2.    Ancillary Agreement Amendments and Other Agreement Amendments.

      2.1   The following agreements will amend or terminate certain Ancillary
            Agreements and other agreements:

            (i)   AMENDED AND RESTATED EQUIPMENT ALLOCATION AGREEMENT between
                  Consolidated Rail Corporation and New York Central Lines LLC,
                  amending and restating the Equipment Allocation Agreement
                  dated as of June 1, 1999, between the parties.

            (ii)  AMENDED AND RESTATED EQUIPMENT ALLOCATION AGREEMENT between
                  Consolidated Rail Corporation and Pennsylvania Lines LLC,
                  amending and restating the Equipment Allocation Agreement
                  dated as of June 1, 1999, between the parties.

            (iii) TERMINATION AGREEMENT between New York Central Lines LLC and
                  CSX Transportation, Inc., terminating the Equipment Agreement
                  dated as of June 1, 1999, between the parties.

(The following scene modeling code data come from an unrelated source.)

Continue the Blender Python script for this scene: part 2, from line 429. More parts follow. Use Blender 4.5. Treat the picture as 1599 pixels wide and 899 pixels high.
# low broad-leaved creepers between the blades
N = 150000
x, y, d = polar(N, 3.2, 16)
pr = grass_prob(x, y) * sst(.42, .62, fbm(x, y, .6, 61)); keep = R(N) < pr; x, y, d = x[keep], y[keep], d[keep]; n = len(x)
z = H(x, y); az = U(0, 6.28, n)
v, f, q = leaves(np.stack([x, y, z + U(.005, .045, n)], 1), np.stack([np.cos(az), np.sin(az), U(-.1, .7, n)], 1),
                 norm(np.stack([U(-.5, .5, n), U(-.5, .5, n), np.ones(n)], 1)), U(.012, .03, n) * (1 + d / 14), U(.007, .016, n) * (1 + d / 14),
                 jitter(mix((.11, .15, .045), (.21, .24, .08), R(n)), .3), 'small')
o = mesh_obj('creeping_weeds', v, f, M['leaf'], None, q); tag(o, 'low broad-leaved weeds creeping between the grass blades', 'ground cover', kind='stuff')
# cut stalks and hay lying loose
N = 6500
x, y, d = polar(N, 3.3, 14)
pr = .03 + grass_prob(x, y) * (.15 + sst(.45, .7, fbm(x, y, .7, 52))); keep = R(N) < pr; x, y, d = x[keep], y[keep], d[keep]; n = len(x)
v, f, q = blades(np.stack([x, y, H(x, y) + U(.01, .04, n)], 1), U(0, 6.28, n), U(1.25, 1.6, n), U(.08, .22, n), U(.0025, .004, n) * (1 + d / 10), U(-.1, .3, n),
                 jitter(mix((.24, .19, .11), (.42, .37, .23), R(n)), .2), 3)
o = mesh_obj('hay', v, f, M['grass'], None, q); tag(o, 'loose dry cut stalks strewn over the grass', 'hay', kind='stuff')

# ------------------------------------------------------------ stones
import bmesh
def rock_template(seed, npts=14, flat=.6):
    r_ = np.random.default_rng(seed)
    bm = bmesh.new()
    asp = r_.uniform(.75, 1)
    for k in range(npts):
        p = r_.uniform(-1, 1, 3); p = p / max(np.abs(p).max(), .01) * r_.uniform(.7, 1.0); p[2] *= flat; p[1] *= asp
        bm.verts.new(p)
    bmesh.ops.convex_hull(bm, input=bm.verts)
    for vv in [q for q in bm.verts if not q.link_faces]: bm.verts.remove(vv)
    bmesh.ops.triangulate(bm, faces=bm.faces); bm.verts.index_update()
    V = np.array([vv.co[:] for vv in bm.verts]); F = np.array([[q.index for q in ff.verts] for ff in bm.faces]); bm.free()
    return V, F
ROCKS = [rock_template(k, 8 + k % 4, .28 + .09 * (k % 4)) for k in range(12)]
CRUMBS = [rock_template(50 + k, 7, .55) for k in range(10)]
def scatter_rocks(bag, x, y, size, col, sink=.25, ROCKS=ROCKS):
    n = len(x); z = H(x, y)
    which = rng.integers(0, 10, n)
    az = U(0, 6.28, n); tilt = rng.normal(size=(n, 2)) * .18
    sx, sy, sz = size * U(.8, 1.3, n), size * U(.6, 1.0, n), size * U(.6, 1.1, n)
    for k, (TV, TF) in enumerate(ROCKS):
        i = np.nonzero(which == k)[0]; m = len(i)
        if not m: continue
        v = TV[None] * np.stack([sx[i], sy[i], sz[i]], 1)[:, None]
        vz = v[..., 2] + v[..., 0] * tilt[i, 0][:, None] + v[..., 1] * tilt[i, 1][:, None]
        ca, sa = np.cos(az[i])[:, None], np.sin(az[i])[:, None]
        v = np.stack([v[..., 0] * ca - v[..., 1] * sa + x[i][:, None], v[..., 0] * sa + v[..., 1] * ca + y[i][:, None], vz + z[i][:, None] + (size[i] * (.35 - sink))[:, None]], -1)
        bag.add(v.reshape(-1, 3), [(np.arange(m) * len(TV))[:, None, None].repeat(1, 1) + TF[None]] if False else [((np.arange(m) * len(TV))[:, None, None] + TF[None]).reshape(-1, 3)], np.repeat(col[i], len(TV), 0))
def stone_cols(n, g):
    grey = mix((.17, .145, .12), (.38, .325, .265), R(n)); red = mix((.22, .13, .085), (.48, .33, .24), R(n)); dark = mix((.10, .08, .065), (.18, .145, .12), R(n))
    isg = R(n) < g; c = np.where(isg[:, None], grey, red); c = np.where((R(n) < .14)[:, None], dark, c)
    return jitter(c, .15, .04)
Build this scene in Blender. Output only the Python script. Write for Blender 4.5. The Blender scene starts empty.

            (iv)  TERMINATION AGREEMENT between Pennsylvania Lines LLC and
                  Norfolk Southern Railway Company, terminating the Equipment
                  Agreement dated as of June 1, 1999, between the parties.

            (v)   TERMINATION AGREEMENT between New York Central Lines LLC and
                  CSX Transportation, Inc., terminating the Operating Agreement
                  dated as of June 1, 1999, between the parties.

            (vi)  TERMINATION AGREEMENT between Pennsylvania Lines LLC and
                  Norfolk Southern Railway Company, terminating the Operating
                  Agreement dated as of June 1, 1999, between the parties.

            (vii) AMENDED AND RESTATED LEASE ADMINISTRATION AGREEMENT among
                  Consolidated Rail Corporation, CSX Corporation and Norfolk
                  Southern Corporation, amending the Lease Administration
                  Agreement dated as of June 1, 1999, among the parties.